Always-Connected, Tech Savvy -- and Happy?
You see them everywhere. You might even be one: mobile warriors with a BlackBerry, pager and cell phone arranged in matching holsters around their waists.
They're the folks racing through the airport while negotiating deals over their cell phones, and zipping through the crowds on the way to a connecting flight.
They're also the ones logged into the corporate network at all hours of the night when, by any sane measure, they should be sleeping.
They're hip, happening, connected and, according to a recent study by market research firm Taylor Nelson Sofres (TNS) Intersearch, more likely to be dissatisfied with their jobs.
Statistics commissioned by The Conference Board illustrate that overall job satisfaction rates since 1995 have dropped from 60 percent to 50 percent. Of the 50 percent who are satisfied, only 14 percent claim to be "very satisfied" and 25 percent are only showing up to collect a paycheck.
One of the primary drivers of the job dissatisfaction rates cited in the study is rapid technological change.
It can lead to an always-connected conundrum, according to work researchers.
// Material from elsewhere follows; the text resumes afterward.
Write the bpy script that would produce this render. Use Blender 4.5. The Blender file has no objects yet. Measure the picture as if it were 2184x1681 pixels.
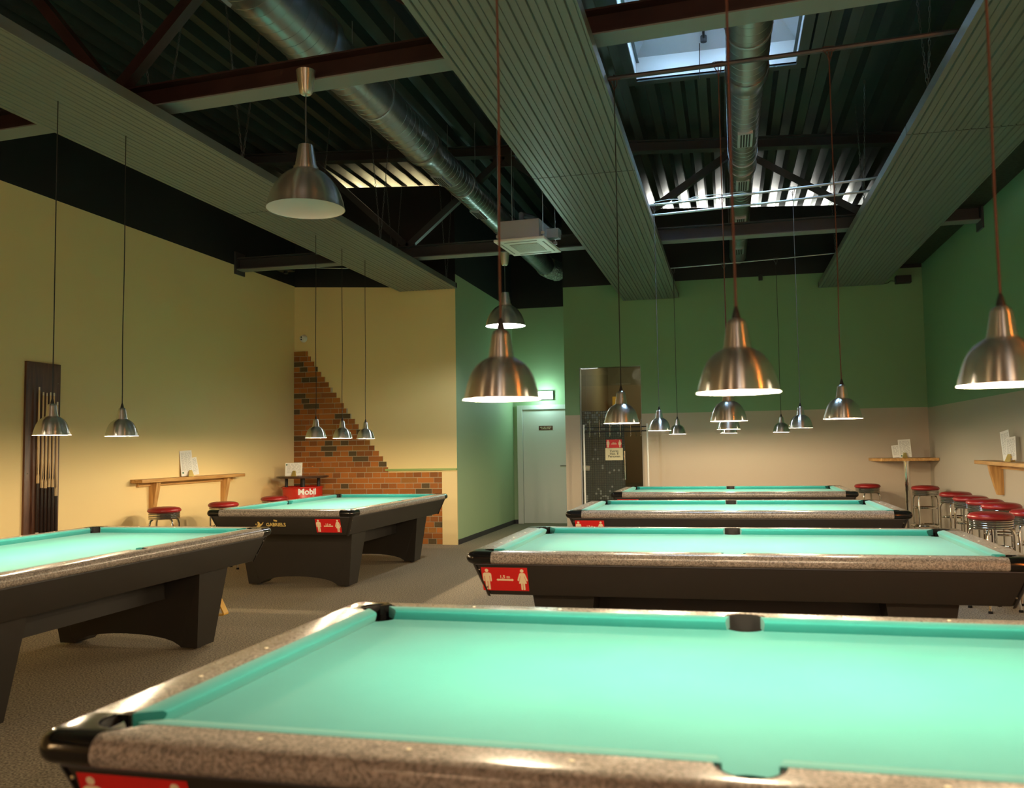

The very technologies created during the heady early days of the dot-com boom to make our lives easier can become root causes for discontent.
It becomes a negative one when the worker feels that it's exceeding personally acceptable levels.
Executives also stress the importance of disconnecting, with policies designed to help employees unplug and unwind, such as quarterly company events away from the office.
So why isn't it so simple to just unplug in order to strike a balance? For some information junkies trying to do just that, there's another way. "It takes some discipline to just decide that for the next four hours I'm not going to answer the phone."